** Start of Supplied records **
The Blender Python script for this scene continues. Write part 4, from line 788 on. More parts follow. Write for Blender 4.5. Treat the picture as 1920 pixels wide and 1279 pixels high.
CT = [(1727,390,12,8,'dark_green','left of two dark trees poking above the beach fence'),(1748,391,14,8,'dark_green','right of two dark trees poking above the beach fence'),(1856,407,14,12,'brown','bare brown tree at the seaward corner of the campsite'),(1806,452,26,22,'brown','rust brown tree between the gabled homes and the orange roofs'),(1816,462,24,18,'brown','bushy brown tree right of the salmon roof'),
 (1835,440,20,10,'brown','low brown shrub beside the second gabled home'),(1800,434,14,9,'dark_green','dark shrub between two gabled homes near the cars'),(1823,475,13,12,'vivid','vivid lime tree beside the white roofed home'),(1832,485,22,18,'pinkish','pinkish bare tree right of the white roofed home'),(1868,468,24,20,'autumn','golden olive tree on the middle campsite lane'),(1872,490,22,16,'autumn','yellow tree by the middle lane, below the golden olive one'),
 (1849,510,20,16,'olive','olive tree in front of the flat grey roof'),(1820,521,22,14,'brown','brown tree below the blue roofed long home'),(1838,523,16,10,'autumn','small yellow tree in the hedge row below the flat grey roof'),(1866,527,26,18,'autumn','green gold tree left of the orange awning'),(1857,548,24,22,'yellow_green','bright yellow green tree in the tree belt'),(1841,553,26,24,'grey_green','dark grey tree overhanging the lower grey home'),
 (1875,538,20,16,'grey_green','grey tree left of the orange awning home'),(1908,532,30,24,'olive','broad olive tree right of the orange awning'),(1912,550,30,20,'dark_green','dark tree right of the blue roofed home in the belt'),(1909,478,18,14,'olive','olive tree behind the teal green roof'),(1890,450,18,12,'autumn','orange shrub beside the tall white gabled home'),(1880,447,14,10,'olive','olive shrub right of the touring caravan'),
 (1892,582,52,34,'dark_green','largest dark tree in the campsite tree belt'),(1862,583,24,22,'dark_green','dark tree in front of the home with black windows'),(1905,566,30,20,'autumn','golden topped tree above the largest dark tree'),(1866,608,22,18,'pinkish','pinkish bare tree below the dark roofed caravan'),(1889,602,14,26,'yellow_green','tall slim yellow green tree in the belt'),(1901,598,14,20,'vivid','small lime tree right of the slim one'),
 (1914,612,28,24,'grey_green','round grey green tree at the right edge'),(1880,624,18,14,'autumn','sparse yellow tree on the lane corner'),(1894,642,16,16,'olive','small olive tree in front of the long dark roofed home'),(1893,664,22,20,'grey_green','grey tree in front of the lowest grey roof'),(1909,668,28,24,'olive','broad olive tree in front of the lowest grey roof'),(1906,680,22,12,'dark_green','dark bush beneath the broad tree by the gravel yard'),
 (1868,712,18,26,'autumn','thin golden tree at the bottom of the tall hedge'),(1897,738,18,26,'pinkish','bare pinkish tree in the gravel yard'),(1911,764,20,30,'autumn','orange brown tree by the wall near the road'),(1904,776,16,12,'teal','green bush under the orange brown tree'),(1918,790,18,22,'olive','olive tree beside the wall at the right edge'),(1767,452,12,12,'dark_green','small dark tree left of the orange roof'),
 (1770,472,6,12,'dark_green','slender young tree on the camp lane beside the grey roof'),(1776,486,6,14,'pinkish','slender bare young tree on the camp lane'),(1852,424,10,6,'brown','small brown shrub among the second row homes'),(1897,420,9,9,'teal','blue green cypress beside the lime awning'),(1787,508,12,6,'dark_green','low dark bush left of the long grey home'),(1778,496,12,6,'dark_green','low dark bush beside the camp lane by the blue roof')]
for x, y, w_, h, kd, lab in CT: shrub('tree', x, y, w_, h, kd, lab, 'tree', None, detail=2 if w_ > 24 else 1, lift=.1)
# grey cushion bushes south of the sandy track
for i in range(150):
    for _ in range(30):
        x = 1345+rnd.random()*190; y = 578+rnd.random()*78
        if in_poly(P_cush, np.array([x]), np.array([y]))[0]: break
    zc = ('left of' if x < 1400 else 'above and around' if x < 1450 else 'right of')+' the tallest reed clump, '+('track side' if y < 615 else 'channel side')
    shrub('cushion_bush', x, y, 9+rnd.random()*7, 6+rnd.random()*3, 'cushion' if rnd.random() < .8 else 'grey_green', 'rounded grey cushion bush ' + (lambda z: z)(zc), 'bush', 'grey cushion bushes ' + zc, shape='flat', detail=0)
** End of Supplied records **
** Start of Supplied records **
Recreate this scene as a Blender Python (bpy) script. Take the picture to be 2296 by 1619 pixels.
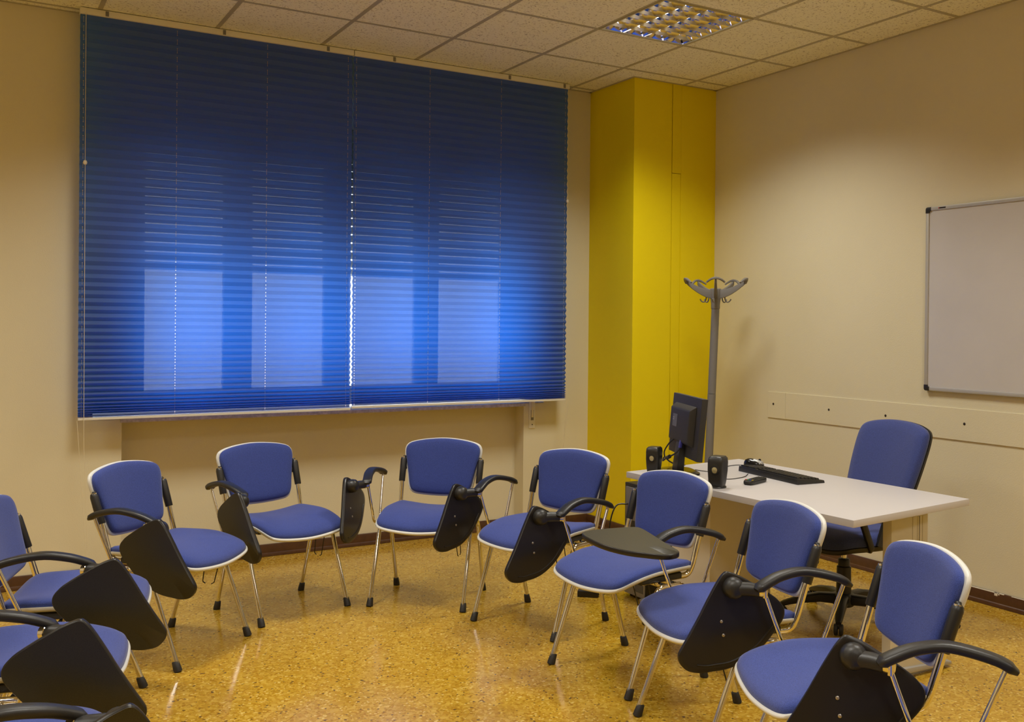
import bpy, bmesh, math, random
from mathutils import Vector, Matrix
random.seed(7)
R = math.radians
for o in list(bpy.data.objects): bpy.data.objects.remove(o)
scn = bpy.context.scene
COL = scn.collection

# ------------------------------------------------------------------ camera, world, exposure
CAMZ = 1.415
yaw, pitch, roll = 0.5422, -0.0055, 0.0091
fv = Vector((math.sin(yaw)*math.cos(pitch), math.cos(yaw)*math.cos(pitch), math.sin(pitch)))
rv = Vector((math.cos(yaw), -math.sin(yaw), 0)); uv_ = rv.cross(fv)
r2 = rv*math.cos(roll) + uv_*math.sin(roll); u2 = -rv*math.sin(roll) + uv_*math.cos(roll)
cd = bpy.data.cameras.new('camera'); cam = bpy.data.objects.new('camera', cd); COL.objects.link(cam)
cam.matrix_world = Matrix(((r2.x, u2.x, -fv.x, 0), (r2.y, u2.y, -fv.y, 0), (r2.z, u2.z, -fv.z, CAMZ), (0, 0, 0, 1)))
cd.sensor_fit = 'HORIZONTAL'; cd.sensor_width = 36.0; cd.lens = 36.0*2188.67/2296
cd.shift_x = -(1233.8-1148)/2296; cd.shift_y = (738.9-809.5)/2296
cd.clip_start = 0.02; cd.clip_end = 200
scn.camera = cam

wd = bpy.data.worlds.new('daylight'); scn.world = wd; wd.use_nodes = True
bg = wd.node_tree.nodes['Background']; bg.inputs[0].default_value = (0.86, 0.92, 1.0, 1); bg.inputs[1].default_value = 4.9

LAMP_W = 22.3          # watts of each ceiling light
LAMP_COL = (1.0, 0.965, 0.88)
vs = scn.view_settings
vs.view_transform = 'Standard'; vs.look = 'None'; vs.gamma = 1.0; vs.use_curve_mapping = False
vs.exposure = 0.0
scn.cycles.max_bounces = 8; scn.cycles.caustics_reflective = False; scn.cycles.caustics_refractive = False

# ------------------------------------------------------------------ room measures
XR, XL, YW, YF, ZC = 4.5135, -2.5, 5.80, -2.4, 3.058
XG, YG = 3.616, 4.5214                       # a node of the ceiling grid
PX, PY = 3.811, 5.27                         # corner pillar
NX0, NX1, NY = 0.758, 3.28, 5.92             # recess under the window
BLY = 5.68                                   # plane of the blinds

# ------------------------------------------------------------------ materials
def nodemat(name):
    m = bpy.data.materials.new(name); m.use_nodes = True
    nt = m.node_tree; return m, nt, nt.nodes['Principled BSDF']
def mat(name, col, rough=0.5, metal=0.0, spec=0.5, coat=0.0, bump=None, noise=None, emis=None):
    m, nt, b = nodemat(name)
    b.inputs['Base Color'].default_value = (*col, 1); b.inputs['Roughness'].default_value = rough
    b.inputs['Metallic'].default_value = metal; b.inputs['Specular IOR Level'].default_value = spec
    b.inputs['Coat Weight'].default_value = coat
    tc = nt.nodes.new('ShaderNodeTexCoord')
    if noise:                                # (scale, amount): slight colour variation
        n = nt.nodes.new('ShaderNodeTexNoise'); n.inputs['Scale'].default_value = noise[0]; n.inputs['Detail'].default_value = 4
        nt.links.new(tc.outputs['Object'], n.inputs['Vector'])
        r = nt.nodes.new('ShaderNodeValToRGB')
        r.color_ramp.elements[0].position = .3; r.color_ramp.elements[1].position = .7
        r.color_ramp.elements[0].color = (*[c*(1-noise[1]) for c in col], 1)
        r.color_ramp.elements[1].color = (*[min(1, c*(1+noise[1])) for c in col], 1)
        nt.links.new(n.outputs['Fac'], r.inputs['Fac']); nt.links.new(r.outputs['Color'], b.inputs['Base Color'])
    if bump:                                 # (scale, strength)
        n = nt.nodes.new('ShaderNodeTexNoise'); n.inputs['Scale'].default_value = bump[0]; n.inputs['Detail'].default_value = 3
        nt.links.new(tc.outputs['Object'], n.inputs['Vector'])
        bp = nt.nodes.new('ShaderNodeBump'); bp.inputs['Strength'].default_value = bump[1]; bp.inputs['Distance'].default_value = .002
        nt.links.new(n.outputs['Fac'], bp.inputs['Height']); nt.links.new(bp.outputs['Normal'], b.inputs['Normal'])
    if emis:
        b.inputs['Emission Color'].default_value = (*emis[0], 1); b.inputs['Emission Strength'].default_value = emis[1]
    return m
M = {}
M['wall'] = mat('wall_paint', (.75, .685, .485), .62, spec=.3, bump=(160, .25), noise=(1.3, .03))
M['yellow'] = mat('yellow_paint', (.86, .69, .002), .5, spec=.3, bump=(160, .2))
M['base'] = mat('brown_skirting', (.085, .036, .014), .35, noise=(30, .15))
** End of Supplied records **
Stated task: Count the lines in the entries that hold the word "script", and give nothing but the total.

Exercise response: 2